Assessment Made Visible: Individual and Collective Practices

Pages 32-51 | Published online: 15 Jan 2008
 

Abstract

In this article I argue that by connecting assessment to learning and instruction and by enacting assessment as a collective practice we can see new opportunities for learning. The concept of mediated action and the notion of a collective zone of proximal development are used to theorize assessment. Two cases are included to support and make empirically visible the conceptual argument. The first case involves student teachers who assess exam papers in an online environment. The second case involves peer-group assessment among learners in an upper secondary school. Through the conceptual argument and the supporting cases assessment emerges as a practice involving process as well as product and a practice in which learning, teaching, and assessment are mutually constitutive of learners' development. Finally, some implications for practice are discussed, including some challenges related to the tension between individual and collective approaches.

ACKNOWLEDGMENTS

The writing of this article is supported by the strategic research effort Competence and Media Convergence (CMC) at the University of Oslo. For more information about CMC, see http://cmc.uio.no/. I thank Ingvill Rasmussen and Sten Ludvigsen at InterMedia, the University of Oslo, for constructive critique as this text progressed. I also thank the two anonymous reviewers and the editor for their valuable suggestions.

Notes

1All names have been changed. All text is kept as in the original.

2All names have been changed. All text is translated from Norwegian.

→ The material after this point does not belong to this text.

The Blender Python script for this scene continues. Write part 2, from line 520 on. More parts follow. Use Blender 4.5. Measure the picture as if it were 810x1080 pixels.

3At the national exam in English, June 2005, eight learners from the foundation course were selected (by game of chance as is the custom in Norway) to sit for an oral exam of the group variant described previously. Compared to the learners' grades attained through classwork and tests over the year, exam grades decided by an external assessor showed the following: two learners moved from 5 to 6, one moved from 4 to 5 and one remained at 5, three moved from 3 to 5, and one moved from 3 to 4. In other words, this reflects a substantial improvement on learners' grades. This serves as an indication of the validity of peer group assessment activity.